Do strajku ostatecznie więc nie doszło. „Pogotowie strajkowe” nie zostało jednak zawieszone. Teraz kolejny ruch należy do działaczy. Prezes Karpiński:
- W tym tygodniu musimy załatwić trochę grosza. Rozumiem rozgoryczenie zawodników, ale niech i oni zrozumieją mnie. Jestem w klubie od kilkunastu dni, w tym większość przypadła na czas świąteczny, w którym trudno było z kimkolwiek rozmawiać. Na razie mam na papierze deklarację pomocy finansowej od jednej z firm na sumę, która pozwoliłaby spłacić cały dług Odry. Sprawy nie sfinalizuje się w ciągu dnia, ani dwóch…
Deklaracje deklaracjami – czasem po prostu trzeba je między bajki włożyć. Jak grom z jasnego nieba gruchnęła jednak wieść, że tym razem rzeczywiście Odra bliska jest… „chwycenia Pana Boga za nogi”. Może nie do końca Pana Boga, ale… Ryszarda Raczkowskiego. Niedawny sponsor II-ligowej Varty Namysłów przeniósł znaczną część finansowych aktywów do Śląska Wrocław i zamierzał z tą drużyną awansować do ekstraklasy. To właśnie on doprowadził do podpisania trenerskiej umowy ze znanym w kraju szkoleniowcem, Wojciechem Łazarkiem. Na treningi do Wrocławia jeździło też kilku piłkarzy II-ligowej Varty Alkaline, m.in. Polakowski, Cieśla, Dąbrowski, Rzepa, a potem także Krzak, Berliński i Łuszczyński. Raczkowski chciał wykupić co najmniej pakiet kontrolny udziałów Sportowej Spółki Akcyjnej Śląsk, przez pewien czas reprezentował nawet klub wrocławski „na zewnątrz”, występując w charakterze „przyszłego prezesa”. Zaangażowanie w Śląsk środków finansowych przez browar „Piast” nieoczekiwanie skomplikowało sytuację, bo wrocławscy działacze nagle zmienili „obiekt swych westchnień i uwielbienia”. Słowem – dano do zrozumienia Raczkowskiemu, że nie będzie „alfą i omegą”. Nic dziwnego, że przez byłego sponsora Varty Namysłów zaczęła przemawiać gorycz.

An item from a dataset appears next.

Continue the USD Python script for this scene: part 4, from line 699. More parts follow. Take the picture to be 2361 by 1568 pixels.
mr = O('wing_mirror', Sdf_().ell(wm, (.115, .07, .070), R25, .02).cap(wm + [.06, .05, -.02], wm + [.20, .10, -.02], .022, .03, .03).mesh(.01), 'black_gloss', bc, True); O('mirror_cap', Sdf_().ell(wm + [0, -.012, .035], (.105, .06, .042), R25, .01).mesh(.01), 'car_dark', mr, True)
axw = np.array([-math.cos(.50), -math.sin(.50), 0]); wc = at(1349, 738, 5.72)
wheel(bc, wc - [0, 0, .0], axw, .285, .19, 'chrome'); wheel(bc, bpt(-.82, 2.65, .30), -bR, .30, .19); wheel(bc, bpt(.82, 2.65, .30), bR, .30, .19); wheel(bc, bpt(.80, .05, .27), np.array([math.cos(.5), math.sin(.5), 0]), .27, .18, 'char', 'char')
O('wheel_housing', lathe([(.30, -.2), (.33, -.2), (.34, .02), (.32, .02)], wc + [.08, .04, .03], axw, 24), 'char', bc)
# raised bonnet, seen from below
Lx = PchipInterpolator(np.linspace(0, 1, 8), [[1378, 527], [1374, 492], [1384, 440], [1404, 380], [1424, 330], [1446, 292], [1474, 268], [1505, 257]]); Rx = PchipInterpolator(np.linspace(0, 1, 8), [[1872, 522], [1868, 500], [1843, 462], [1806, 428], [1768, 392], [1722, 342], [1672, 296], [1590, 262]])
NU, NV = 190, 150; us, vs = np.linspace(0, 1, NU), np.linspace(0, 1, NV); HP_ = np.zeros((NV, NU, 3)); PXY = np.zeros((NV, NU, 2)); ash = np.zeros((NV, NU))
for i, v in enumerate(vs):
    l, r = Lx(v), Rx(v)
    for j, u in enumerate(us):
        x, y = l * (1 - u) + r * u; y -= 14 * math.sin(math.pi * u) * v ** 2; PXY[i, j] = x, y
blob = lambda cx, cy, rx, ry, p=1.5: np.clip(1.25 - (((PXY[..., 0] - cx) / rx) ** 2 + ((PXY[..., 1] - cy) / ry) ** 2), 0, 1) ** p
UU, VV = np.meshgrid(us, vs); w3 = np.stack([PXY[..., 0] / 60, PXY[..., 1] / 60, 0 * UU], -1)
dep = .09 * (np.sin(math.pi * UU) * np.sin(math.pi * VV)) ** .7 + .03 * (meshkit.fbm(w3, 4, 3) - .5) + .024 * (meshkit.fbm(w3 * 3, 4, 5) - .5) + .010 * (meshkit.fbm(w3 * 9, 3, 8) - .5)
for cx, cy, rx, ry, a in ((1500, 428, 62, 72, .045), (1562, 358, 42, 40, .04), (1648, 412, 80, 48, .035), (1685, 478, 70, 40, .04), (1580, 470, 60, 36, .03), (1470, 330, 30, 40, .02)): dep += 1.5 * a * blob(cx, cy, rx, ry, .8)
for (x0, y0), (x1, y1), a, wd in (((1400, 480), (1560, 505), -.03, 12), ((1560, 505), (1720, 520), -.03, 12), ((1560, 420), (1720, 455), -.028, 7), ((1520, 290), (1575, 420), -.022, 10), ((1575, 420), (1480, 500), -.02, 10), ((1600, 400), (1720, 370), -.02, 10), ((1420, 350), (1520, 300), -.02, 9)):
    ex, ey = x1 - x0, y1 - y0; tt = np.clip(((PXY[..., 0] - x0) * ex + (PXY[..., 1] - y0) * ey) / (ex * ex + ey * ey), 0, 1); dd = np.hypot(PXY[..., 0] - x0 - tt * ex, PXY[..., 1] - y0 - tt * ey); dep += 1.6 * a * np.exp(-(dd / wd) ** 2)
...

- Ja za leszcza nie mam zamiaru we Wrocławiu robić – mówił. – Mnie rola kwiatka do kożucha nie odpowiada. Musi zostać jasno sprecyzowana kwestia podziału funkcji w spółce.
Raczkowski nie kryje, iż jeśli rozmowy nie będą dla niego satysfakcjonujące, wycofa się z wrocławskiego interesu i przeniesie go do Opola.

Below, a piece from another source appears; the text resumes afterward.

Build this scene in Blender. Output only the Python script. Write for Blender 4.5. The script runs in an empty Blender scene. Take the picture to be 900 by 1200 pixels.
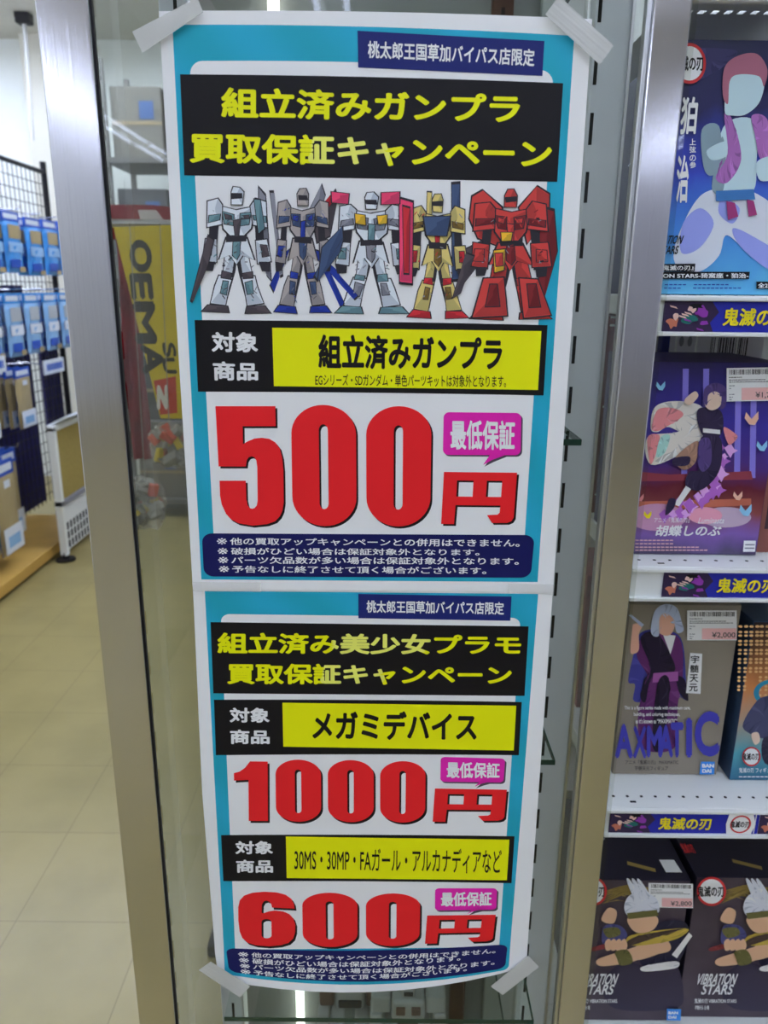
import bpy, bmesh, math, random
from mathutils import Vector, Matrix
from mathutils.geometry import tessellate_polygon
random.seed(4)
SC = bpy.context.scene
COL = SC.collection
PI = math.pi
# ------------------------------------------------------------------ camera, exposure, world
H, DG = 1.42, 0.6                       # eye height; distance of the showcase front
TH, RO = math.radians(16.2), math.radians(0.57)
F = Vector((0, math.cos(TH), -math.sin(TH)))
R0 = Vector((1, 0, 0)); U0 = Vector((0, math.sin(TH), math.cos(TH)))
RT = R0*math.cos(RO) + U0*math.sin(RO)
UP = U0*math.cos(RO) - R0*math.sin(RO)
EYE = Vector((0, 0, H))
cd = bpy.data.cameras.new('camera'); cam = bpy.data.objects.new('camera', cd); COL.objects.link(cam)
cd.sensor_fit = 'VERTICAL'; cd.sensor_height = 36; cd.lens = 27; cd.clip_start = 0.02; cd.clip_end = 60
cd.dof.use_dof = True; cd.dof.focus_distance = 0.65; cd.dof.aperture_fstop = 9.5
M = Matrix((RT, UP, -F)).transposed().to_4x4(); M.translation = EYE
cam.matrix_world = M
SC.camera = cam
vs = SC.view_settings
SC.display_settings.display_device = 'sRGB'
vs.view_transform = 'Standard'; vs.look = 'None'; vs.gamma = 1.0; vs.use_curve_mapping = False
vs.exposure = -0.36
W = bpy.data.worlds.new('shop_air'); SC.world = W; W.use_nodes = True
W.node_tree.nodes['Background'].inputs[0].default_value = (0.85, 0.92, 1.1, 1)
W.node_tree.nodes['Background'].inputs[1].default_value = 0.25
TUBE = 18.5                               # strength of every ceiling tube

def ray(px, py):
    d = F + RT*((px-450)/900) - UP*((py-600)/900)
    return d
def on_y(px, py, Y):
    d = ray(px, py); return EYE + d*(Y/d.y)
def on_x(px, py, X):
    d = ray(px, py); return EYE + d*(X/d.x)
def on_z(px, py, Z):
    d = ray(px, py); return EYE + d*((Z-H)/d.z)

# ------------------------------------------------------------------ materials
def lin(c):
    c /= 255.0
    return c/12.92 if c <= 0.04045 else ((c+0.055)/1.055)**2.4
MATS = {}
def mat(name, rgb, rough=0.5, metal=0.0, spec=0.3, k=1.0, emit=0.0, alpha=1.0, noise=0.0, nscale=8.0):
    if name in MATS: return MATS[name]
    m = bpy.data.materials.new(name); m.use_nodes = True; MATS[name] = m
    b = m.node_tree.nodes['Principled BSDF']
    c = [min(0.95, lin(v)/k) for v in rgb]
    b.inputs['Base Color'].default_value = (*c, 1)
    b.inputs['Roughness'].default_value = rough; b.inputs['Metallic'].default_value = metal
    b.inputs['Specular IOR Level'].default_value = spec
    b.inputs['Alpha'].default_value = alpha
    if emit:
        b.inputs['Emission Color'].default_value = (*c, 1); b.inputs['Emission Strength'].default_value = emit
    if noise:
        nt = m.node_tree; tc = nt.nodes.new('ShaderNodeTexCoord'); nz = nt.nodes.new('ShaderNodeTexNoise')
        nz.inputs['Scale'].default_value = nscale; nz.inputs['Detail'].default_value = 4
        rp = nt.nodes.new('ShaderNodeValToRGB')
        rp.color_ramp.elements[0].position = 0.3; rp.color_ramp.elements[1].position = 0.7
        rp.color_ramp.elements[0].color = (*[v*(1-noise) for v in c], 1)
        rp.color_ramp.elements[1].color = (*[min(1, v*(1+noise)) for v in c], 1)
        nt.links.new(tc.outputs['Object'], nz.inputs['Vector']); nt.links.new(nz.outputs['Fac'], rp.inputs['Fac'])
        nt.links.new(rp.outputs['Color'], b.inputs['Base Color'])
    return m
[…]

- Wprawdzie Opole to nie Wrocław – zauważa – ale jeśli na mecze Odry przychodziłoby po pięć lub sześć tysięcy widzów, a tak przecież było, gdy grała ona w II lidze, to przy większym na pewno niż gdzie indziej wysiłku organizacyjnym można stworzyć ciekawy zespół, a moje zaangażowanie się miałoby rację bytu. Dlatego Odrze nie mówię nie.

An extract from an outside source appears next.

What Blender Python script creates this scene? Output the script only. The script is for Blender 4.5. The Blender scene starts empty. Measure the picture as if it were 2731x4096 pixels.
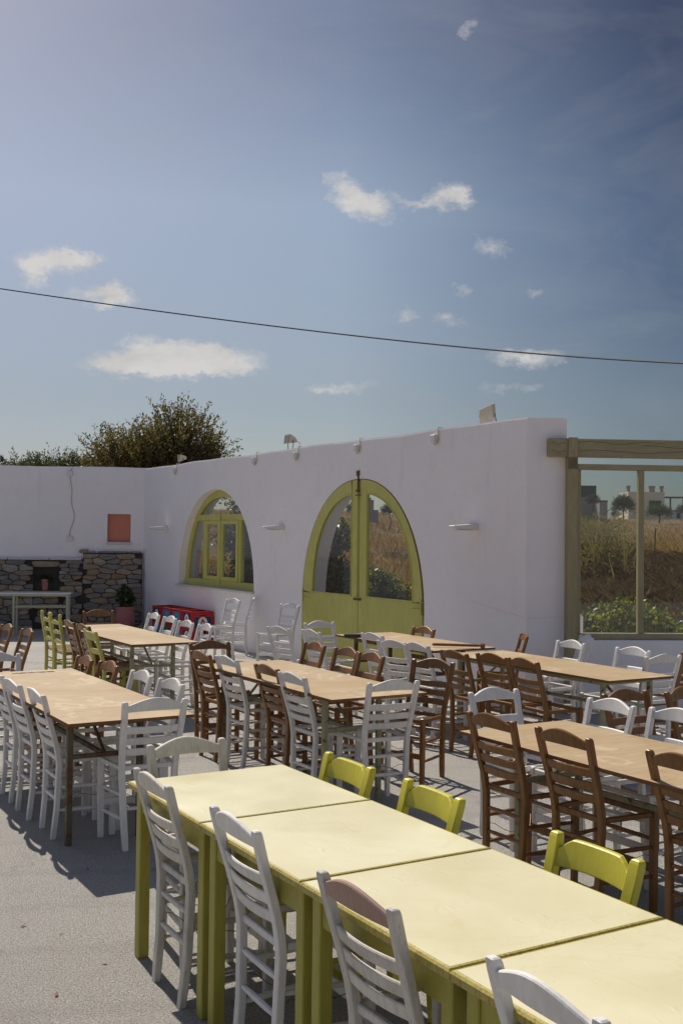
import bpy, math, random
import numpy as np
from mathutils import Vector, Matrix
R=math.radians; PI=math.pi
random.seed(7); rng=np.random.default_rng(11)
scene=bpy.context.scene
COL=scene.collection

# ------------------------------------------------------------------ helpers
class MB:
    """collects polygons, links them as ONE mesh object"""
    def __init__(s): s.v=[]; s.f=[]; s.mi=[]; s.cur=0
    def add(s,vs,fs):
        n=len(s.v); s.v+= [tuple(p) for p in vs]
        for f in fs: s.f.append(tuple(i+n for i in f)); s.mi.append(s.cur)
    def box(s,x0,x1,y0,y1,z0,z1,M=None):
        vs=[(x0,y0,z0),(x1,y0,z0),(x1,y1,z0),(x0,y1,z0),(x0,y0,z1),(x1,y0,z1),(x1,y1,z1),(x0,y1,z1)]
        if M is not None: vs=[M@Vector(p) for p in vs]
        s.add(vs,[(0,3,2,1),(4,5,6,7),(0,1,5,4),(1,2,6,5),(2,3,7,6),(3,0,4,7)])
    def cbox(s,x0,x1,y0,y1,z0,z1,c=.004,M=None):
        """box with chamfered edges"""
        vs=[];
        def ring(z,i): return [(x0+i,y0,z),(x1-i,y0,z),(x1,y0+i,z),(x1,y1-i,z),(x1-i,y1,z),(x0+i,y1,z),(x0,y1-i,z),(x0,y0+i,z)]
        def ring2(z): return [(x0+c,y0+c,z),(x1-c,y0+c,z),(x1-c,y0+c,z),(x1-c,y1-c,z),(x1-c,y1-c,z),(x0+c,y1-c,z),(x0+c,y1-c,z),(x0+c,y0+c,z)]
        vs=ring2(z0)+ring(z0+c,c)+ring(z1-c,c)+ring2(z1)
        if M is not None: vs=[M@Vector(p) for p in vs]
        fs=[(7,6,5,4,3,2,1,0),tuple(range(24,32))]
        for k in range(3):
            for i in range(8): j=(i+1)%8; fs.append((k*8+i,k*8+j,(k+1)*8+j,(k+1)*8+i))
        s.add(vs,fs)
    def sweep(s,pts,wx,wy,c=.25,capr=0):
        """octagonal (chamfered) section swept along pts; pts=(x,y,z[,scale])"""
        rings=[]
        P=[(p[0],p[1],p[2],(p[3] if len(p)>3 else 1)) for p in pts]
        for (x,y,z,k) in P:
            a,b=wx/2*k,wy/2*k; ca=min(a,b)*c
            rings.append([(x-a+ca,y-b,z),(x+a-ca,y-b,z),(x+a,y-b+ca,z),(x+a,y+b-ca,z),(x+a-ca,y+b,z),(x-a+ca,y+b,z),(x-a,y+b-ca,z),(x-a,y-b+ca,z)])
        vs=[q for r in rings for q in r]; n=len(rings)
        fs=[(7,6,5,4,3,2,1,0),tuple((n-1)*8+i for i in range(8))]
        for k in range(n-1):
            for i in range(8): j=(i+1)%8; fs.append((k*8+i,k*8+j,(k+1)*8+j,(k+1)*8+i))
        s.add(vs,fs)
    def tube(s,pts,r,n=8):
        P=[Vector(p[:3]) for p in pts]; rr=[(p[3] if len(p)>3 else r) for p in pts]
        rings=[];
        t0=(P[1]-P[0]).normalized(); up=Vector((0,0,1)) if abs(t0.z)<.9 else Vector((1,0,0))
        for i,p in enumerate(P):
            t=(P[min(i+1,len(P)-1)]-P[max(i-1,0)]).normalized()
            a=t.cross(up).normalized(); b=a.cross(t).normalized()
            rings.append([p+(a*math.cos(2*PI*k/n)+b*math.sin(2*PI*k/n))*rr[i] for k in range(n)])
        vs=[q for g in rings for q in g]; m=len(rings)
        fs=[tuple(range(n-1,-1,-1)),tuple((m-1)*n+i for i in range(n))]
        for k in range(m-1):
            for i in range(n): j=(i+1)%n; fs.append((k*n+i,k*n+j,(k+1)*n+j,(k+1)*n+i))
        s.add(vs,[tuple(reversed(f)) for f in fs])
    def lathe(s,prof,n=24,c=(0,0,0)):
        vs=[(c[0]+r*math.cos(2*PI*k/n),c[1]+r*math.sin(2*PI*k/n),c[2]+z) for r,z in prof for k in range(n)]
        m=len(prof); fs=[]
        for a in range(m-1):
            for k in range(n): j=(k+1)%n; fs.append((a*n+k,a*n+j,(a+1)*n+j,(a+1)*n+k))
        fs.append(tuple(range(n-1,-1,-1))); fs.append(tuple((m-1)*n+i for i in range(n)))
        s.add(vs,fs)
    def board(s,xs,zb,zt,yf,th,ytilt=lambda z:0):
        """board standing in xz, thickness th in y, bowed by yf(x), edges slightly rounded"""
        vs=[];N=len(xs)
        for x in xs:
            b,t=zb(x),zt(x); m=min(.004,(t-b)*.2)
            for (dz,dy) in ((b,-th/2+.003),(b+m,-th/2),(t-m,-th/2),(t,-th/2+.004),(t,th/2-.004),(t-m,th/2),(b+m,th/2),(b,th/2-.003)):
                vs.append((x,yf(x)+dy+ytilt(dz),dz))
        fs=[(0,1,2,3,4,5,6,7),tuple((N-1)*8+i for i in range(7,-1,-1))]
        for k in range(N-1):
            for i in range(8): j=(i+1)%8; fs.append((k*8+j,k*8+i,(k+1)*8+i,(k+1)*8+j))
        s.add(vs,fs)
    def obj(s,name,mat,parent=None,smooth=False,loc=None,rz=0,label=None):
        me=bpy.data.meshes.new(name); me.from_pydata(s.v,[],s.f)
        mats=mat if isinstance(mat,(list,tuple)) else [mat]
        for m in mats: me.materials.append(m)
        if len(mats)>1: me.polygons.foreach_set('material_index',s.mi)
        if smooth: me.polygons.foreach_set('use_smooth',[True]*len(me.polygons))
        me.update()
        o=bpy.data.objects.new(name,me); COL.objects.link(o)
        if parent: o.parent=parent
        if loc: o.location=loc
        if rz: o.rotation_euler.z=rz
        if label: o['label']=label
        return o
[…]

Zainteresowanie Raczkowskiego Odrą potwierdził w końcu prezes klubu, Mariusz Karpiński:
- W środę jesteśmy umówieni na niezobowiązującą rozmowę – powiedział wczoraj.
- Jest wielce prawdopodobne, iż jadąc do Opola będę już wiedział, na czym stoję – twierdzi Raczkowski. – Nie kryję, iż swe szanse w Śląsku oceniam dziś niezbyt wysoko. A więc chyba Odra…
Gdyby taki scenariusz znalazł potwierdzenie w życiu, w sytuacji opolskiego klubu zmieniłoby się bardzo wiele.
- Na pewno doszłoby do fuzji Odry z Vartą – twierdzi Raczkowski. – Zespół II-ligowy grałby wówczas w Opolu, zaś rezerwy w III lidze w Namysłowie. Ja też jednak postawiłbym określone warunki. Na pewno do współpracy musiałoby się szerzej niż dotychczas włączyć miasto. Nie mówię, iż koniecznie do finansowania klubu, bo przecież zaangażowane jest w modernizację stadionu. Jeśli dobrze poukładalibyśmy wszystkie klocki, nawiązali kontakty z firmami, wówczas można byłoby pomyśleć o tym, aby za dwa lata spróbować włączyć się do walki o ekstraklasę, do czego potrzebna jest także dobra atmosfera wokół klubu.
W czwartek Raczkowski leci do Bułgarii w interesach służbowych, a także, by kupić dwóch piłkarzy. Dla kogo? Dla Śląska, Varty czy Odry?
- Może dla siebie – odpowiada – Co to przeszkoda mieć na sprzedaż dobry towar?